■ **Written exercise**:
Print, exactly as they stand, the lines from the start of the listing to the line containing "PI = math.pi", inclusive.

■ **Data provided**:
╭──

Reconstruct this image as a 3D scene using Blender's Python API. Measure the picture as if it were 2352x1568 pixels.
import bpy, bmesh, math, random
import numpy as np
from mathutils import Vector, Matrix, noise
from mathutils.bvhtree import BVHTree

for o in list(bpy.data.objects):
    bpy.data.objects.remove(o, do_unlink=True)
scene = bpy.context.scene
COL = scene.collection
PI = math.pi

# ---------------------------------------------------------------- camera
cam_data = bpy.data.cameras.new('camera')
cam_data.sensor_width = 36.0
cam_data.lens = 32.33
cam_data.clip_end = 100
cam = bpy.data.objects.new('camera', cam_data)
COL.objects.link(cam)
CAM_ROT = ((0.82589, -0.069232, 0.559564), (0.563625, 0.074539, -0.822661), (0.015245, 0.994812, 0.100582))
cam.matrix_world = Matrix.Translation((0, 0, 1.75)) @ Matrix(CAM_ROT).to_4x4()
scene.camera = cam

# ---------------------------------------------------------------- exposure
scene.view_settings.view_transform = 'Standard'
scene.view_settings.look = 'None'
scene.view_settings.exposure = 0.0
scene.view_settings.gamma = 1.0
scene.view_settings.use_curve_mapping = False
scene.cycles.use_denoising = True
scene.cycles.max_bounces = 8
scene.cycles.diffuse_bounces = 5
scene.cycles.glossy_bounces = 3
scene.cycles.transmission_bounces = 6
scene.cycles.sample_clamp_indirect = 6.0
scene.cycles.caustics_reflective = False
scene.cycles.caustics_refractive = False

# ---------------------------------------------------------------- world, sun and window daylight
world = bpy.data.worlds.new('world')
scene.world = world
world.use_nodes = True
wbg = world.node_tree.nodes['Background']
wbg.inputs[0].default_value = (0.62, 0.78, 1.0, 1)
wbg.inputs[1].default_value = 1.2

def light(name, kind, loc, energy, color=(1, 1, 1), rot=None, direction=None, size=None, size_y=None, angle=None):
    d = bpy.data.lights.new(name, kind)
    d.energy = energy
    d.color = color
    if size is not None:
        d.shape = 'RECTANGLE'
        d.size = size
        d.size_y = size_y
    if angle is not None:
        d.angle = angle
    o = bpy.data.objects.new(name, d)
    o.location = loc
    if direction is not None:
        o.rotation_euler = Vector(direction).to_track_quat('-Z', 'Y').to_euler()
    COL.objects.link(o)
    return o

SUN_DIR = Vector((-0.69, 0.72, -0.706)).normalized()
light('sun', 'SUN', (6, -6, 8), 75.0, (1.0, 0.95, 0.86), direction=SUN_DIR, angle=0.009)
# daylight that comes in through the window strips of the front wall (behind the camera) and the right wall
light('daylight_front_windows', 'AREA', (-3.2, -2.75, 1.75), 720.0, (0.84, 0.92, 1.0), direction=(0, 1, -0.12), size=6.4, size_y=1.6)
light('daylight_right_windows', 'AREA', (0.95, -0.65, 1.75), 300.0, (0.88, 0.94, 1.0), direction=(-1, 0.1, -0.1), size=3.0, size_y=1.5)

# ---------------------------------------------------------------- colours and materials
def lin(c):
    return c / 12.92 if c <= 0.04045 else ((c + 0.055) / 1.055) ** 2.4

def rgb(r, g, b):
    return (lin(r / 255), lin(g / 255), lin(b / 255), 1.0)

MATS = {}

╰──

■ **Response**:
Reconstruct this image as a 3D scene using Blender's Python API. Measure the picture as if it were 2352x1568 pixels.
import bpy, bmesh, math, random
import numpy as np
from mathutils import Vector, Matrix, noise
from mathutils.bvhtree import BVHTree

for o in list(bpy.data.objects):
    bpy.data.objects.remove(o, do_unlink=True)
scene = bpy.context.scene
COL = scene.collection
PI = math.pi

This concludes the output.